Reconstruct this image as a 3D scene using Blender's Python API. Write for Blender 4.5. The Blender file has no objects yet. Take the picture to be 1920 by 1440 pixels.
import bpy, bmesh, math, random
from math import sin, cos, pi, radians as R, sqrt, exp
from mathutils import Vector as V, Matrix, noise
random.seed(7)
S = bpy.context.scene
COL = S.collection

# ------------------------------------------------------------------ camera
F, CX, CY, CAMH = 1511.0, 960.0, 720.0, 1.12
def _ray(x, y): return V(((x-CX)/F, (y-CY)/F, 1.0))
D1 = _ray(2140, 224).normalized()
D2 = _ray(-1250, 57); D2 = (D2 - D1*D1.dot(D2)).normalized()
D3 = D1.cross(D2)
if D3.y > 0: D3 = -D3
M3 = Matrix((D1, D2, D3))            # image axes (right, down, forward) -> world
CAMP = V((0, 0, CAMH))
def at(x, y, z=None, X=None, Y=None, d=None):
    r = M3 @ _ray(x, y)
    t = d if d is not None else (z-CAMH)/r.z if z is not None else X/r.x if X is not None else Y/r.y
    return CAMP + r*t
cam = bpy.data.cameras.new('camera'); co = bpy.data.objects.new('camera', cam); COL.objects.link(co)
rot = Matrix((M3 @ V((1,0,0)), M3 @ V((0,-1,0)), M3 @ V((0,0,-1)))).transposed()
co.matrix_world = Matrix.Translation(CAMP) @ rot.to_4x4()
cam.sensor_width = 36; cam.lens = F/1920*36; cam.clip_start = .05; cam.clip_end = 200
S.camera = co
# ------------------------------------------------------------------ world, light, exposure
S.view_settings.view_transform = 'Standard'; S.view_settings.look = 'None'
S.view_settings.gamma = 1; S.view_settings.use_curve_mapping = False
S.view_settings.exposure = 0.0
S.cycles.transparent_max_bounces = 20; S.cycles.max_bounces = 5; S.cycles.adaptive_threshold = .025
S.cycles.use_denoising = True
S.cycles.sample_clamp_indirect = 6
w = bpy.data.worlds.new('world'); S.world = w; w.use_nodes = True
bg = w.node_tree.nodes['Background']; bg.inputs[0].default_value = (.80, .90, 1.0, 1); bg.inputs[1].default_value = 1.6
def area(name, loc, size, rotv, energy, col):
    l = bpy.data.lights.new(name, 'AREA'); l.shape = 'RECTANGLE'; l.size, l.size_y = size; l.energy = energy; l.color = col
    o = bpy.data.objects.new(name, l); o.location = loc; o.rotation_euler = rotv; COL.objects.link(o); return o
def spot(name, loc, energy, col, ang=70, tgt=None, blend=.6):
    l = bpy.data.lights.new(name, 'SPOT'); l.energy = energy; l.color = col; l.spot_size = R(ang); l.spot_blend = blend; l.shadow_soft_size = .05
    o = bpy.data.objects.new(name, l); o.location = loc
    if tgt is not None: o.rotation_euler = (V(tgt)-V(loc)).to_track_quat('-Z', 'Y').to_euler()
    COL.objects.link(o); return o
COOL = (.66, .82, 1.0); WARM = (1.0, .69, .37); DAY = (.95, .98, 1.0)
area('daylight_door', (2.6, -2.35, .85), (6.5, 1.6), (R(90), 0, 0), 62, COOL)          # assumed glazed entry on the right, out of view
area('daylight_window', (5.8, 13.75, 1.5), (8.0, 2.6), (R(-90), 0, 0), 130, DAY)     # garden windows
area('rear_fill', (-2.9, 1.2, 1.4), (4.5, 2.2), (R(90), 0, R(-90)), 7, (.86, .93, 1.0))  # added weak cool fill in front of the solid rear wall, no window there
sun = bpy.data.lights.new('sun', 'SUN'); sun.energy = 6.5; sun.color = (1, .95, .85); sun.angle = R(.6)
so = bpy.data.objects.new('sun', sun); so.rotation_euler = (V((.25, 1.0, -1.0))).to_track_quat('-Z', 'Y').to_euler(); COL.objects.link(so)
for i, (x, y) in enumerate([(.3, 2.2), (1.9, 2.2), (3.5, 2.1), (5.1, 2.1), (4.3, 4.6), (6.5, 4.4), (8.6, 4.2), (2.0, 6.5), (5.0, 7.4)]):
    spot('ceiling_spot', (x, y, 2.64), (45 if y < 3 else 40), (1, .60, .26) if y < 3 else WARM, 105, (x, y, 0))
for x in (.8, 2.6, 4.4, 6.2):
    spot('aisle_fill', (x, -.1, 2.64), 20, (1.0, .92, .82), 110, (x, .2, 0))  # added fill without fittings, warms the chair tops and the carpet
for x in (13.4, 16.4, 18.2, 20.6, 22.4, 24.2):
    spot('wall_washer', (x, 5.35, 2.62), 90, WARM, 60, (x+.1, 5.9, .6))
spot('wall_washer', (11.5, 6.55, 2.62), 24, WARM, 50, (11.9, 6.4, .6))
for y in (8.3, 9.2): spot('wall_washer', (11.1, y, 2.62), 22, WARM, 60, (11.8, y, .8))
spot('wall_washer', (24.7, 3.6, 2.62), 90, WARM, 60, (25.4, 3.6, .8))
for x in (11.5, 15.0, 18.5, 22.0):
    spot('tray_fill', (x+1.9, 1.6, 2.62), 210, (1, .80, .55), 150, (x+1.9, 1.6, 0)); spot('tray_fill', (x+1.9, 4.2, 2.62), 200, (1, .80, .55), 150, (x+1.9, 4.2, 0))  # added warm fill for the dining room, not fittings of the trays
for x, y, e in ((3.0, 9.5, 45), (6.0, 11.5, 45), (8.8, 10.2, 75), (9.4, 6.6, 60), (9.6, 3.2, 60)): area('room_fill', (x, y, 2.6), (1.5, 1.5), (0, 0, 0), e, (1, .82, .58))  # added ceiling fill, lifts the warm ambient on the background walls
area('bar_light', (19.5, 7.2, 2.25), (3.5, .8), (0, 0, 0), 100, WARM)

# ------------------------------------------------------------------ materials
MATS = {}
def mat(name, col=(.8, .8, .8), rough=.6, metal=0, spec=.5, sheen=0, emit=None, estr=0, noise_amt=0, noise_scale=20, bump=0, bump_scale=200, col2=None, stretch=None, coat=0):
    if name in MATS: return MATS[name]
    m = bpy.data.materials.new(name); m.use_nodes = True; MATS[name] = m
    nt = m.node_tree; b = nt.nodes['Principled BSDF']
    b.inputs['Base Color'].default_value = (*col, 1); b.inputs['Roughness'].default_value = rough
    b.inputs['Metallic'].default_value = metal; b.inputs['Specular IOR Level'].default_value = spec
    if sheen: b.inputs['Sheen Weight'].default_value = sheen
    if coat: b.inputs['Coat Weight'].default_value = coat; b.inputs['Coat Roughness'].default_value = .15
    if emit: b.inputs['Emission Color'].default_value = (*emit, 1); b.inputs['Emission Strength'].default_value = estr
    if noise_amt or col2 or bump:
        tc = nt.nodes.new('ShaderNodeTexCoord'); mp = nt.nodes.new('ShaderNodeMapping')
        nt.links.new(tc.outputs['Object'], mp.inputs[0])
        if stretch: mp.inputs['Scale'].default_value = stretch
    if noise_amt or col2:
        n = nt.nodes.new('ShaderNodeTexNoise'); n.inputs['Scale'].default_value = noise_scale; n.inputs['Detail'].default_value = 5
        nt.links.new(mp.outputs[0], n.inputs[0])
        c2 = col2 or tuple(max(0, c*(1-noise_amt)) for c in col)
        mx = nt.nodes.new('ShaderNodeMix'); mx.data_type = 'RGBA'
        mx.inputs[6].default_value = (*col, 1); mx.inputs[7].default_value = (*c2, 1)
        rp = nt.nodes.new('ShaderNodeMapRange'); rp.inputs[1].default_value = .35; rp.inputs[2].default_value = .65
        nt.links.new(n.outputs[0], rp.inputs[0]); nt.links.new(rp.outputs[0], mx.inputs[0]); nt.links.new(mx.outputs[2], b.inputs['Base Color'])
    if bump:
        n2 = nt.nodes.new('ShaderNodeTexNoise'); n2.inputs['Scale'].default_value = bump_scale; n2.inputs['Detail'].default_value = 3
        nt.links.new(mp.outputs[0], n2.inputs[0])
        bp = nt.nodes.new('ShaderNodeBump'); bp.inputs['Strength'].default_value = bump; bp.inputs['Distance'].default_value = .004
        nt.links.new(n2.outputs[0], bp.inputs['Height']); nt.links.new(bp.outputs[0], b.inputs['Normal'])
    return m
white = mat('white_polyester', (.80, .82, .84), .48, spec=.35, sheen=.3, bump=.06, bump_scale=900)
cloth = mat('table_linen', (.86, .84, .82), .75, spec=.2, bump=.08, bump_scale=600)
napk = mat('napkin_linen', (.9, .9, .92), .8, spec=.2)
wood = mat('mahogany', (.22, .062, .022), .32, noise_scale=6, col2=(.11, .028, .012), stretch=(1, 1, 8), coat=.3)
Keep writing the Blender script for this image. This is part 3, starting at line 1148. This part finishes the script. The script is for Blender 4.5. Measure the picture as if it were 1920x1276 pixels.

Work to do: Your task is to report how many lines of the material include the string "scene". Give the number and no other words.

Worked answer: 2